Emanuel talks Chicago, national politics at One Book lecture
    Photo by Kimberly Alters / North by Northwestern.

    Politics and honesty don’t go hand-in-hand, typically speaking, but the mayor of Chicago certainly didn’t hold back Wednesday afternoon, at least in regard to his preparedness to participate in the One Book One Northwestern lecture series.

    “Let me be blunt and frank,” he said to a packed Ryan Auditorium. “I have not read this book by the author. That’s your responsibility, not mine.”

    Rahm Emanuel (Speech ’85) spoke Wednesday afternoon as part of the One Book series. The book up for discussion this year is Medill senior lecturer Alex Kotlowitz’s Never a City So Real, which chronicles issues like race, immigration, religion, class and politics in Chicago through personal profiles.

    “Since the book is all about Chicago and the neighborhoods, we thought it would be very appropriate for us to bring the mayor of Chicago in,” said Nancy Cuniff, One Book's project coordinator. “We’re delighted that he was able to find time in his schedule to talk to us.”

    Emanuel focused the bulk of his banter-laden speech on Chicago’s status as an example for cities in the U.S. and worldwide, and how education at all levels plays a major role in that.
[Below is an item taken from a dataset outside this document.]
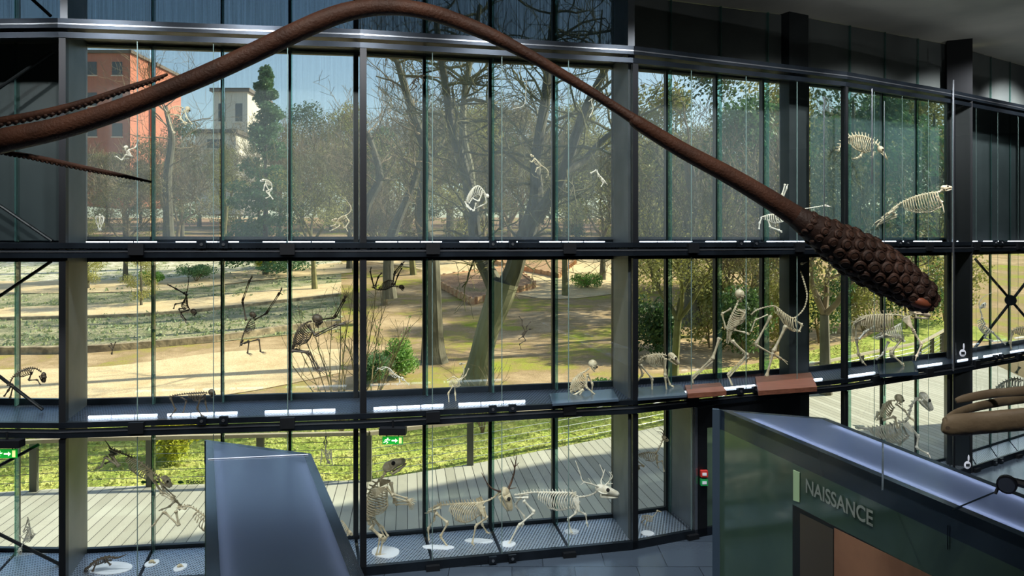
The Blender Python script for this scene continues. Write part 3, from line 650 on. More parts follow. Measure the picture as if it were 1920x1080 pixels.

Mention of his support for a longer school day garnered audience applause.

    He also emphasized the role a solid college education can play in the city’s politics.

    Photo by Kimberly Alters / North by Northwestern

    “I think Northwestern will be strong as the city of Chicago is strong," he said. "And we’ll be strong as Northwestern is strong.”

    At two different points during his speech, the mayor referred to ideologies opposing his own as “hogwash.”

    “I’m trying to clean this up,” Emanuel said, laughing at his replacement swear word. “This is a place of academia and I am an alumnus. Dang, I wish I could say what I wanted to say.”

    Emanuel defended the choices President Barack Obama has made over the past four years, in contrast to Mitt Romney’s plans for the auto industry, specifically, and reminded the audience that good politics comes from policy, not cynicism.

    Following Emanuel’s formal comments, SESP professor and One Book chair Dan Lewis engaged him in a brief Q-and-A discussion. Weinberg senior and One Book fellow Tyr Wiesner-Hanks said Chicago city officials would not permit the crowd to ask questions of Emanuel if Chicago media outlets were permitted in the auditorium. Emanuel did, however, respond to student questions in the overflow room, Tech LR2, after leaving Ryan Auditorium.

    Weinberg senior Mauricio Maluff, a representative of the Northwestern branch of the International Socialist Organization, stood with a handful of other protesters from his group outside Tech in the half-hour leading up to the event.

    “Originally we wanted to ask him questions about some of his policies that we find to be destructive,” Maluff said. “This shouldn’t be a campaign stop. This is our university.”

    Maluff said he disagrees with Emanuel’s policies on many issues, including education, mental health and taxes.

    Room for disagreement is something Wiesner-Hanks values in the One Book selection and its speaker series.

    “Everybody engages in the same conversation,” he said of books chosen in years past, because there’s an expected reaction that readers will share. “It’s not like there’s one right way to talk about Chicago.”

    Emanuel specifically addressed the students in attendance and the role he feels they can play in the revitalization of the Chicago economy, citing a need for more educated individuals in the workforce.

    “Get on the Davis El stop. I’ll win if you call Chicago home,” he said. Later he conceded, laughing, “Yes, the mayor of Evanston wants you to think you’re in Evanston.”